MAS has a bad history of cutting corners.
In the MH370 incident, they subscribed to the
el-cheapo data package that made it impossible to determine where the plane had gone.
Not learning from that incident, they proceeded to fly over a war zone instead of going around it so as to save on fuel cost. In the past week, two planes (a Ukrainian transport and a fighter jet) had been shot down in the vicinity. The report below suggest MH17 was flying a mere 300 meters above the no fly combat zone when it was shot down.
In recent years, SIA has been going the same route as MAS with regard to cutting corners. Hopefully the SIA management can learn from what is happening at MAS and stop putting profits before people.
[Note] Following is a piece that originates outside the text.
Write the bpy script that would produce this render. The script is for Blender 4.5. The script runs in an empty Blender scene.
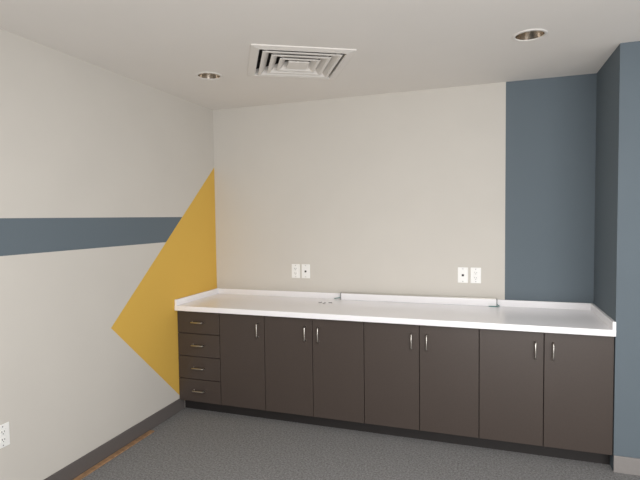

SQ351 was apparently only 25km behind where MH17 was shot down
http://blogs.crikey.com.au/planetal...a-777-was-deliberately-tracked-and-destroyed/
MH17: Malaysia 777 was deliberately tracked and destroyed
Intelligence reports in the US and UK are unequivocal as to the cause of the destruction of Malaysia Airlines flight MH17 over the eastern Ukraine yesterday (Thursday) afternoon local time killing all 295 people on board.
A heavy vehicle mounted surface to air missile system locked onto the Boeing 777-200ER, tracked it, and then launched the missile that brought it down in pieces close to the Russian border.
While it has not been confirmed that the missile was launched by pro-Russia separatists, those forces are dominant in the area where this atrocity occurred.
Earlier this week a Ukranian cargo plane and a fighter jet were shot down in the area.
The death toll included 27 Australian nationals according to authorities in the Netherlands, which lost 154 of its nationals in the shoot down. Foreign Affairs has not confirmed the exact number of Australian nationals killed, and there remains some uncertaintly as to just what the numbers and nationalities will be when the manifest is finalised.
MH17 had left Amsterdam for Kuala Lumpur yesterday (Thursday) European time. The video evidence suggests there was good visibility over the Donestsk area of the eastern Ukraine at the time it was struck by the missile.
The jet was at an altitude of 33,000 feet or 10,000 metres and 1000 feet or
300 metres above the ceiling of closed air space.
That supposedly ‘safe’ airspace, above 32,000 feet, has now been closed. Many airlines had stopped flying over the Ukraine months ago irrespective of the official status of air corridors that had remained open because of the obvious risks of flying over a war zone.
The issue as to just how often or how infrequently or not at all various airlines have engaged in Ukraine overflights remains as murky at this early stage as the other fundamental questions that remain unanswered over MH17.
What is clear is that for whatever reason an airliner flying over a war zone has been destroyed in flight and all 295 people on board died.
There are confirmed reports that both the flight data recorder and cockpit voice recorder carried by MH17, a Boeing 777-200ER, have been found. Reports that these vital black boxes have already been sent to Moscow to have the data retrieved are unconfirmed at this hour.
There is nothing technologically challenging about a surface to air (SAM) missile locking onto and destroying an airliner at 33,000 feet. That’s what they are designed to do, and have been for some time, including taking down supersonic targets and at altitudes higher than 60,000 feet. While there are different claims made about the 1960 shooting down of a U-2 spyplane over the USSR, it was at an extremely high altitude when it was brought down.
Given the deliberate and skilled steps that are required to launch a SAM, this incident is difficult to classify as anything but a premediated kill of a jet which even to civilian eyes in clear visibility would have looked like a passenger jet.
Qantas has confirmed that it has not flown that route across the Ukraine in recent months, putting it amongst all of the other airlines that promptly recognised the risks of such overflights as the separatist conflict became one in which aircraft were being shot down.